=== AVAILABLE DATA ===

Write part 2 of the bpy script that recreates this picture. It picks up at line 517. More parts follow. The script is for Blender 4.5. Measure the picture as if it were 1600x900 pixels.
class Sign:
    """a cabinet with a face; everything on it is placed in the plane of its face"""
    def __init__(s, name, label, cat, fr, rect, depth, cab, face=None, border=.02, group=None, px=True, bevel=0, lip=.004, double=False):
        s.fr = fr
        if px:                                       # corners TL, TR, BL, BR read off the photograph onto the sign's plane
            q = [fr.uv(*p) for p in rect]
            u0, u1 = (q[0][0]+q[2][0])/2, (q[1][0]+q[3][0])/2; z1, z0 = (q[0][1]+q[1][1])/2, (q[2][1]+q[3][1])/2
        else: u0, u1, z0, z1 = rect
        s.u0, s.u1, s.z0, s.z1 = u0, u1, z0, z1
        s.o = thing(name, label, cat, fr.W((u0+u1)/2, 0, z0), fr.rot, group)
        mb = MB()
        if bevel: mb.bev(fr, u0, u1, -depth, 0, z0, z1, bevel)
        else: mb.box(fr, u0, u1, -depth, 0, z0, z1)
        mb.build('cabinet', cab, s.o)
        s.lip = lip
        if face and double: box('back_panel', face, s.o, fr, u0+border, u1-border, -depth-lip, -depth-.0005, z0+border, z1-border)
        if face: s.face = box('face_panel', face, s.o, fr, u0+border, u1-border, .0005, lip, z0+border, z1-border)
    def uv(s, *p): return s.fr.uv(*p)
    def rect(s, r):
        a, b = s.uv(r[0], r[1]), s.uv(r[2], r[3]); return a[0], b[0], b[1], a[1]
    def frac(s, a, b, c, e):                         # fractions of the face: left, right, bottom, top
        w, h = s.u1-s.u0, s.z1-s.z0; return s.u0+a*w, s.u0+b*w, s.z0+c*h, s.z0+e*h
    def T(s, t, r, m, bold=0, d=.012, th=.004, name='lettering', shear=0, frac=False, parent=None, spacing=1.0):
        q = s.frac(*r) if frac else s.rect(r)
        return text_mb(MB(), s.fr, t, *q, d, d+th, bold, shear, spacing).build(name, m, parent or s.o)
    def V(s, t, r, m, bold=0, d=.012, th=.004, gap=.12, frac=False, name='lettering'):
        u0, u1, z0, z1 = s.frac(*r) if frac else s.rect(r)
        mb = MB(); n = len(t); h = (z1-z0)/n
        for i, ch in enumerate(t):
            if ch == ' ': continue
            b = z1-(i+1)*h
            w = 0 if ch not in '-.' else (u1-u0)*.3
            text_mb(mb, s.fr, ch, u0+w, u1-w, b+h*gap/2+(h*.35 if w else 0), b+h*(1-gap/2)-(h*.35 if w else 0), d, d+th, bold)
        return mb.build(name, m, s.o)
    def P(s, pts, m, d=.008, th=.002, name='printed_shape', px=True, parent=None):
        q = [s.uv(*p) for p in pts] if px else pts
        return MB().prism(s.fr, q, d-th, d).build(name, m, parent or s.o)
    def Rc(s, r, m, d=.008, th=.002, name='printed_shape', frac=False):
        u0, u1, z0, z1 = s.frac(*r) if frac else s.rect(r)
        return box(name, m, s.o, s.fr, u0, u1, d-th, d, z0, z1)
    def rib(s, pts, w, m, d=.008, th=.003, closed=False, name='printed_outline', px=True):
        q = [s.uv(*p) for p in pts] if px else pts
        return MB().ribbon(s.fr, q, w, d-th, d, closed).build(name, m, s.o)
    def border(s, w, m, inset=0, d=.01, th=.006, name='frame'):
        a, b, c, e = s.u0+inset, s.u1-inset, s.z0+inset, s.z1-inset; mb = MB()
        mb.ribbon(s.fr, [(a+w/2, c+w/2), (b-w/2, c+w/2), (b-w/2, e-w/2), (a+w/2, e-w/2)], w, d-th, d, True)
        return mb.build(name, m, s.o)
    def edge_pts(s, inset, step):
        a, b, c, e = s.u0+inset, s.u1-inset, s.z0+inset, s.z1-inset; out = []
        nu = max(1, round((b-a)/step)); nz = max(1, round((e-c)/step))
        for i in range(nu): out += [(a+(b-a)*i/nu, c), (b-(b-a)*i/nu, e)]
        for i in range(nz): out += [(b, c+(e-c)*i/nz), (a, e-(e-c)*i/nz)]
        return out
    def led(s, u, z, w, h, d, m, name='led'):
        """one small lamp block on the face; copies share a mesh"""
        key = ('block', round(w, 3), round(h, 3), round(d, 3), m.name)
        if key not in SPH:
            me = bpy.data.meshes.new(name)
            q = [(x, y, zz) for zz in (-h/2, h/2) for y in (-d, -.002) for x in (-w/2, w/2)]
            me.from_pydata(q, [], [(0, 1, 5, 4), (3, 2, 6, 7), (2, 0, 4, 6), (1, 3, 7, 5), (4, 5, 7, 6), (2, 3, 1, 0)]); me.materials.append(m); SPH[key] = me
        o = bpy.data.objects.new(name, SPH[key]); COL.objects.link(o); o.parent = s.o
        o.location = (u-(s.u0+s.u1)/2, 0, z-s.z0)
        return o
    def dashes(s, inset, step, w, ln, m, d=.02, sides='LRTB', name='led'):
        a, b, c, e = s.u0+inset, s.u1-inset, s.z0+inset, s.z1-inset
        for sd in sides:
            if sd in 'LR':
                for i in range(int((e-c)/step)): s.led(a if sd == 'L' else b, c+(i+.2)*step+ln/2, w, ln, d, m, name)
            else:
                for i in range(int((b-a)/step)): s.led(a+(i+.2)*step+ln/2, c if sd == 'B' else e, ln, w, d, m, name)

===

TASK BRIEF: Repeat the data verbatim.

SOLUTION FOR THIS TASK:
Write part 2 of the bpy script that recreates this picture. It picks up at line 517. More parts follow. The script is for Blender 4.5. Measure the picture as if it were 1600x900 pixels.
class Sign:
    """a cabinet with a face; everything on it is placed in the plane of its face"""
    def __init__(s, name, label, cat, fr, rect, depth, cab, face=None, border=.02, group=None, px=True, bevel=0, lip=.004, double=False):
        s.fr = fr
        if px:                                       # corners TL, TR, BL, BR read off the photograph onto the sign's plane
            q = [fr.uv(*p) for p in rect]
            u0, u1 = (q[0][0]+q[2][0])/2, (q[1][0]+q[3][0])/2; z1, z0 = (q[0][1]+q[1][1])/2, (q[2][1]+q[3][1])/2
        else: u0, u1, z0, z1 = rect
        s.u0, s.u1, s.z0, s.z1 = u0, u1, z0, z1
        s.o = thing(name, label, cat, fr.W((u0+u1)/2, 0, z0), fr.rot, group)
        mb = MB()
        if bevel: mb.bev(fr, u0, u1, -depth, 0, z0, z1, bevel)
        else: mb.box(fr, u0, u1, -depth, 0, z0, z1)
        mb.build('cabinet', cab, s.o)
        s.lip = lip
        if face and double: box('back_panel', face, s.o, fr, u0+border, u1-border, -depth-lip, -depth-.0005, z0+border, z1-border)
        if face: s.face = box('face_panel', face, s.o, fr, u0+border, u1-border, .0005, lip, z0+border, z1-border)
    def uv(s, *p): return s.fr.uv(*p)
    def rect(s, r):
        a, b = s.uv(r[0], r[1]), s.uv(r[2], r[3]); return a[0], b[0], b[1], a[1]
    def frac(s, a, b, c, e):                         # fractions of the face: left, right, bottom, top
        w, h = s.u1-s.u0, s.z1-s.z0; return s.u0+a*w, s.u0+b*w, s.z0+c*h, s.z0+e*h
    def T(s, t, r, m, bold=0, d=.012, th=.004, name='lettering', shear=0, frac=False, parent=None, spacing=1.0):
        q = s.frac(*r) if frac else s.rect(r)
        return text_mb(MB(), s.fr, t, *q, d, d+th, bold, shear, spacing).build(name, m, parent or s.o)
    def V(s, t, r, m, bold=0, d=.012, th=.004, gap=.12, frac=False, name='lettering'):
        u0, u1, z0, z1 = s.frac(*r) if frac else s.rect(r)
        mb = MB(); n = len(t); h = (z1-z0)/n
        for i, ch in enumerate(t):
            if ch == ' ': continue
            b = z1-(i+1)*h
            w = 0 if ch not in '-.' else (u1-u0)*.3
            text_mb(mb, s.fr, ch, u0+w, u1-w, b+h*gap/2+(h*.35 if w else 0), b+h*(1-gap/2)-(h*.35 if w else 0), d, d+th, bold)
        return mb.build(name, m, s.o)
    def P(s, pts, m, d=.008, th=.002, name='printed_shape', px=True, parent=None):
        q = [s.uv(*p) for p in pts] if px else pts
        return MB().prism(s.fr, q, d-th, d).build(name, m, parent or s.o)
    def Rc(s, r, m, d=.008, th=.002, name='printed_shape', frac=False):
        u0, u1, z0, z1 = s.frac(*r) if frac else s.rect(r)
        return box(name, m, s.o, s.fr, u0, u1, d-th, d, z0, z1)
    def rib(s, pts, w, m, d=.008, th=.003, closed=False, name='printed_outline', px=True):
        q = [s.uv(*p) for p in pts] if px else pts
        return MB().ribbon(s.fr, q, w, d-th, d, closed).build(name, m, s.o)
    def border(s, w, m, inset=0, d=.01, th=.006, name='frame'):
        a, b, c, e = s.u0+inset, s.u1-inset, s.z0+inset, s.z1-inset; mb = MB()
        mb.ribbon(s.fr, [(a+w/2, c+w/2), (b-w/2, c+w/2), (b-w/2, e-w/2), (a+w/2, e-w/2)], w, d-th, d, True)
        return mb.build(name, m, s.o)
    def edge_pts(s, inset, step):
        a, b, c, e = s.u0+inset, s.u1-inset, s.z0+inset, s.z1-inset; out = []
        nu = max(1, round((b-a)/step)); nz = max(1, round((e-c)/step))
        for i in range(nu): out += [(a+(b-a)*i/nu, c), (b-(b-a)*i/nu, e)]
        for i in range(nz): out += [(b, c+(e-c)*i/nz), (a, e-(e-c)*i/nz)]
        return out
    def led(s, u, z, w, h, d, m, name='led'):
        """one small lamp block on the face; copies share a mesh"""
        key = ('block', round(w, 3), round(h, 3), round(d, 3), m.name)
        if key not in SPH:
            me = bpy.data.meshes.new(name)
            q = [(x, y, zz) for zz in (-h/2, h/2) for y in (-d, -.002) for x in (-w/2, w/2)]
            me.from_pydata(q, [], [(0, 1, 5, 4), (3, 2, 6, 7), (2, 0, 4, 6), (1, 3, 7, 5), (4, 5, 7, 6), (2, 3, 1, 0)]); me.materials.append(m); SPH[key] = me
        o = bpy.data.objects.new(name, SPH[key]); COL.objects.link(o); o.parent = s.o
        o.location = (u-(s.u0+s.u1)/2, 0, z-s.z0)
        return o
    def dashes(s, inset, step, w, ln, m, d=.02, sides='LRTB', name='led'):
        a, b, c, e = s.u0+inset, s.u1-inset, s.z0+inset, s.z1-inset
        for sd in sides:
            if sd in 'LR':
                for i in range(int((e-c)/step)): s.led(a if sd == 'L' else b, c+(i+.2)*step+ln/2, w, ln, d, m, name)
            else:
                for i in range(int((b-a)/step)): s.led(a+(i+.2)*step+ln/2, c if sd == 'B' else e, ln, w, d, m, name)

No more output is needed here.